DAVID: As for obfuscations,' allow to develop' is exactly what my pull concept means. A soul can only go so far creating concepts operating in a much less complex, smaller, brain.

dhw: Still staying with your dualist approach (I will have to tackle the materialist approach in due course), souls will learn from other souls. Once a concept has been implemented, it will lead other souls to other concepts. A primitive spear, once it exists, will lead other souls to conceptualize more sophisticated weapons. In every case, the concept arises from the soul (dualistic approach), but the brain has to implement it, i.e. give it material form. The soul’s ability to conceptualize is therefore not limited by the size of the brain. The limitations arise out of what the soul already knows (humans are vastly more efficient than their fellow animals at passing on knowledge and building on what is already known) and of what can be materially implemented, and that is when the process you have described so perfectly comes into play: first through expansion, but now through complexification.

DAVID: Habilis could not have possibly conceived of what erectus developed, but erectus appeared because habilis desired it, is your aeryfairy idea.

dhw: I don’t know precisely how each individual species of hominid/hominin came into being any more than you know precisely why a God whose goal was to produce sapiens found it necessary to produce all these different species first, not to mention the weaverbird, duckbilled platypus and skull-shrinking shrew.

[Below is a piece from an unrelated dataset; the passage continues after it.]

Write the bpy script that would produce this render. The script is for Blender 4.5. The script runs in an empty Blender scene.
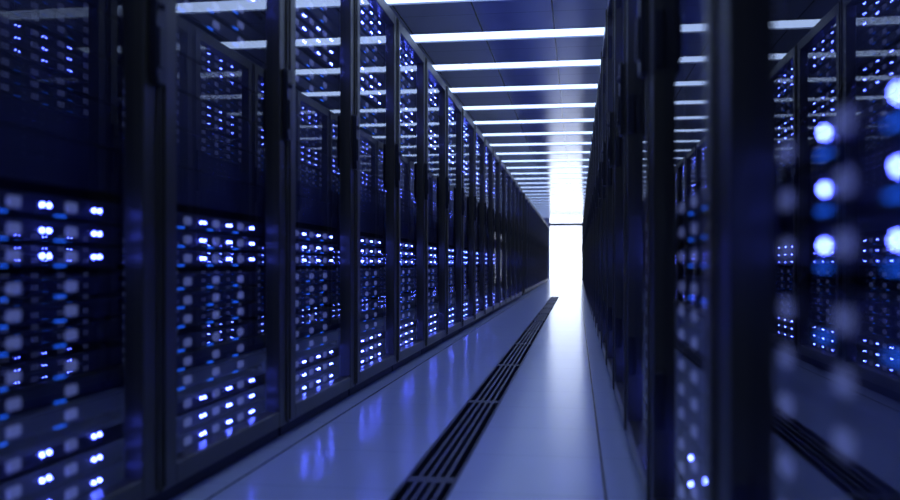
import bpy, bmesh, math, random
from mathutils import Vector, Matrix

S = bpy.context.scene
COL = S.collection
R = math.radians
random.seed(4)

# ------------------------------------------------------------------ camera
CH = 0.604                                   # camera height
cam_d = bpy.data.cameras.new('camera')
cam = bpy.data.objects.new('camera', cam_d)
COL.objects.link(cam)
cam.location = (0, 0, CH)
cam.rotation_euler = (R(90), 0, R(8.26))
cam_d.sensor_width = 36
cam_d.lens = 35
cam_d.shift_y = 14.5 / 900
cam_d.clip_start = 0.02
cam_d.dof.use_dof = True
cam_d.dof.focus_distance = 6.0
cam_d.dof.aperture_fstop = 1.94
S.camera = cam

# ------------------------------------------------------------------ world, exposure
w = bpy.data.worlds.new('world')
w.use_nodes = True
w.node_tree.nodes['Background'].inputs[0].default_value = (0.01, 0.012, 0.05, 1)
w.node_tree.nodes['Background'].inputs[1].default_value = 0.2
S.world = w
S.view_settings.view_transform = 'Standard'
S.view_settings.look = 'None'
S.view_settings.exposure = 0.0
S.view_settings.gamma = 1.0
S.view_settings.use_curve_mapping = False
S.cycles.max_bounces = 10
S.cycles.glossy_bounces = 8
S.cycles.diffuse_bounces = 4
S.cycles.transparent_max_bounces = 40
S.cycles.caustics_reflective = True
S.cycles.sample_clamp_indirect = 3.0
S.cycles.blur_glossy = 0.3

LAMP = ((0.46, 0.62, 1.0), 2.7)              # ceiling light diffusers
END = ((0.80, 0.88, 1.0), 3.0)               # bright doorway at the far end
LED = ((0.075, 0.11, 1.0), 100.0)
BAR = ((0.015, 0.13, 1.0), 2.2)

# ------------------------------------------------------------------ materials
def mat(name, base, rough=0.5, metal=0.0, spec=0.5, em=None, ior=1.45):
    m = bpy.data.materials.new(name)
    m.use_nodes = True
    b = m.node_tree.nodes['Principled BSDF']
    b.inputs['Base Color'].default_value = (*base, 1)
    b.inputs['Roughness'].default_value = rough
    b.inputs['Metallic'].default_value = metal
    b.inputs['Specular IOR Level'].default_value = spec
    b.inputs['IOR'].default_value = ior
    if em:
        b.inputs['Emission Color'].default_value = (*em[0], 1)
        b.inputs['Emission Strength'].default_value = em[1]
    return m

def noisy(m, scale, lo, hi, rlo=None, rhi=None):
    """fine colour and roughness variation from a noise texture"""
    nt = m.node_tree; n = nt.nodes; l = nt.links
    b = n['Principled BSDF']
    tc = n.new('ShaderNodeTexCoord'); no = n.new('ShaderNodeTexNoise')
    no.inputs['Scale'].default_value = scale
    no.inputs['Detail'].default_value = 4
    l.new(tc.outputs['Object'], no.inputs['Vector'])
    mx = n.new('ShaderNodeMix'); mx.data_type = 'RGBA'
    mx.inputs[6].default_value = (*lo, 1); mx.inputs[7].default_value = (*hi, 1)
    l.new(no.outputs['Fac'], mx.inputs[0])
    l.new(mx.outputs[2], b.inputs['Base Color'])
    if rlo is not None:
        mr = n.new('ShaderNodeMapRange')
        mr.inputs['To Min'].default_value = rlo; mr.inputs['To Max'].default_value = rhi
        l.new(no.outputs['Fac'], mr.inputs['Value'])
        l.new(mr.outputs[0], b.inputs['Roughness'])
    return mx

M = {}
M['frame'] = mat('powder_coated_frame', (0.022, 0.025, 0.034), 0.42)
noisy(M['frame'], 60, (0.046, 0.044, 0.028), (0.056, 0.053, 0.035), 0.26, 0.34)
M['shell'] = mat('cabinet_shell', (0.010, 0.011, 0.018), 0.6)
noisy(M['shell'], 20, (0.009, 0.011, 0.030), (0.012, 0.014, 0.038))
M['server'] = mat('server_black', (0.008, 0.009, 0.018), 0.45)
noisy(M['server'], 30, (0.009, 0.011, 0.040), (0.012, 0.015, 0.052))
M['grey_latch'] = mat('latch_added_glow', (0.7, 0.7, 0.7), 0.5, em=((0.24, 0.30, 0.78), 0.18))  # grey server latches, no lamps; faint glow added so they read evenly bright
noisy(M['grey_latch'], 90, (0.58, 0.58, 0.60), (0.64, 0.64, 0.65))
M['handle'] = mat('handle_black', (0.012, 0.013, 0.018), 0.38)
noisy(M['handle'], 40, (0.011, 0.012, 0.016), (0.014, 0.015, 0.02))
M['lock'] = mat('lock_metal', (0.10, 0.10, 0.12), 0.35, metal=0.8)
noisy(M['lock'], 80, (0.09, 0.09, 0.11), (0.12, 0.12, 0.14))
M['led'] = mat('led_lit', (0.1, 0.1, 0.3), 0.3, em=LED)
M['bar'] = mat('activity_blue', (0.0, 0.02, 0.1), 0.3, em=BAR)
M['diffuser'] = mat('lamp_diffuser', (0.8, 0.8, 0.8), 0.4, em=LAMP)
M['housing'] = mat('lamp_housing', (0.30, 0.33, 0.42), 0.5)
noisy(M['housing'], 30, (0.28, 0.31, 0.40), (0.32, 0.35, 0.44))
M['end'] = mat('bright_glass', (0.9, 0.9, 0.9), 0.5, em=END)
M['bar_metal'] = mat('grate_metal', (0.05, 0.055, 0.10), 0.4, metal=0.3)
noisy(M['bar_metal'], 50, (0.045, 0.05, 0.09), (0.06, 0.065, 0.12), 0.35, 0.5)
M['pit'] = mat('channel_dark', (0.004, 0.004, 0.007), 0.8)
noisy(M['pit'], 20, (0.003, 0.003, 0.006), (0.006, 0.006, 0.01))
M['wall'] = mat('wall_paint', (0.20, 0.22, 0.36), 0.6)
noisy(M['wall'], 8, (0.18, 0.20, 0.34), (0.22, 0.24, 0.38))
M['darktrim'] = mat('door_trim', (0.05, 0.055, 0.07), 0.5)
noisy(M['darktrim'], 20, (0.045, 0.05, 0.065), (0.055, 0.06, 0.075))

# tinted door glass: mirror by Fresnel, clear otherwise
g = bpy.data.materials.new('door_glass'); g.use_nodes = True
nt = g.node_tree; n = nt.nodes; l = nt.links
n.remove(n['Principled BSDF'])
tr = n.new('ShaderNodeBsdfTransparent'); tr.inputs[0].default_value = (0.92, 0.93, 0.97, 1)
gl = n.new('ShaderNodeBsdfGlossy'); gl.inputs['Roughness'].default_value = 0.0
gl.inputs['Color'].default_value = (0.96, 0.97, 1, 1)
fr = n.new('ShaderNodeFresnel'); fr.inputs['IOR'].default_value = 2.1
ge = n.new('ShaderNodeNewGeometry')
inv = n.new('ShaderNodeMath'); inv.operation = 'SUBTRACT'; inv.inputs[0].default_value = 1
l.new(ge.outputs['Backfacing'], inv.inputs[1])
mu = n.new('ShaderNodeMath'); mu.operation = 'MULTIPLY'
l.new(inv.outputs[0], mu.inputs[1])
mx = n.new('ShaderNodeMixShader')
cl = n.new('ShaderNodeClamp'); cl.inputs['Min'].default_value = 0.0; cl.inputs['Max'].default_value = 0.28
l.new(fr.outputs[0], cl.inputs['Value']); l.new(cl.outputs[0], mu.inputs[0])   # coated glass: steady mirror
l.new(mu.outputs[0], mx.inputs[0]); l.new(tr.outputs[0], mx.inputs[1]); l.new(gl.outputs[0], mx.inputs[2])
l.new(mx.outputs[0], n['Material Output'].inputs[0])
M['glass'] = g

def line_mask(nt, sock, pos, half):
    """1 where |value - pos| < half"""
    a = nt.nodes.new('ShaderNodeMath'); a.operation = 'COMPARE'
    nt.links.new(sock, a.inputs[0]); a.inputs[1].default_value = pos; a.inputs[2].default_value = half
    return a.outputs[0]

def tiled(m, lo, hi, seam, xs, half_x, pitch, offs, half_y, scale=3.0, cross=None):
    """surface with long seams at the given x and cross seams repeating along y"""
    nt = m.node_tree; n = nt.nodes; l = nt.links
    mx = noisy(m, scale, lo, hi)
    ge = n.new('ShaderNodeNewGeometry'); sp = n.new('ShaderNodeSeparateXYZ')
    l.new(ge.outputs['Position'], sp.inputs[0])
    def mix(prev, mask, col):
        s = n.new('ShaderNodeMix'); s.data_type = 'RGBA'
        l.new(mask, s.inputs[0]); l.new(prev, s.inputs[6]); s.inputs[7].default_value = (*col, 1)
        return s.outputs[2]
    out = mx.outputs[2]
    for o in offs:
        ad = n.new('ShaderNodeMath'); ad.operation = 'ADD'; ad.inputs[1].default_value = 100 * pitch - o
        l.new(sp.outputs[1], ad.inputs[0])
        mo = n.new('ShaderNodeMath'); mo.operation = 'WRAP'
        mo.inputs[1].default_value = -pitch / 2; mo.inputs[2].default_value = pitch / 2
        l.new(ad.outputs[0], mo.inputs[0])
        out = mix(out, line_mask(nt, mo.outputs[0], 0, half_y), cross or seam)
    for x in xs:
        out = mix(out, line_mask(nt, sp.outputs[0], x, half_x), seam)
    l.new(out, n['Principled BSDF'].inputs['Base Color'])

PITCH = 0.943
Y0 = 0.116
TILE = PITCH / 2
M['floor'] = mat('floor_tiles', (0.3, 0.3, 0.5), 0.18)
tiled(M['floor'], (0.54, 0.61, 0.84), (0.58, 0.65, 0.88), (0.03, 0.03, 0.06),
      (-0.94, 0.074), 0.0035, TILE, (2.30 % TILE,), 0.002, cross=(0.36, 0.41, 0.60))
M['ceiling'] = mat('ceiling_panels', (0.2, 0.2, 0.3), 0.15)
LP, LY, LW = 1.167, 7.486, 0.30              # lamp pitch, near edge of one lamp, lamp width
tiled(M['ceiling'], (0.56, 0.61, 0.82), (0.60, 0.65, 0.86), (0.01, 0.01, 0.02),
      tuple(-0.19 + 0.61 * k for k in range(-3, 4)), 0.006, LP, ((LY + LW + 0.33) % LP, (LY - 0.06) % LP), 0.004,
      scale=1.5, cross=(0.25, 0.27, 0.40))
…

We only know that brains expanded. Your hypothesis is that an unknown power named God preprogrammed each expansion or popped down to Earth to engineer them all. My hypothesis is that each expansion was the result of new ideas requiring new abilities. Another hypothesis is that each expansion resulted from random mutations. I don’t know why you consider the first of these to be any less airy-fairy than the second and third.

I am stuck with larger brains producing improved artifacts. You want push and I see pull with God's action.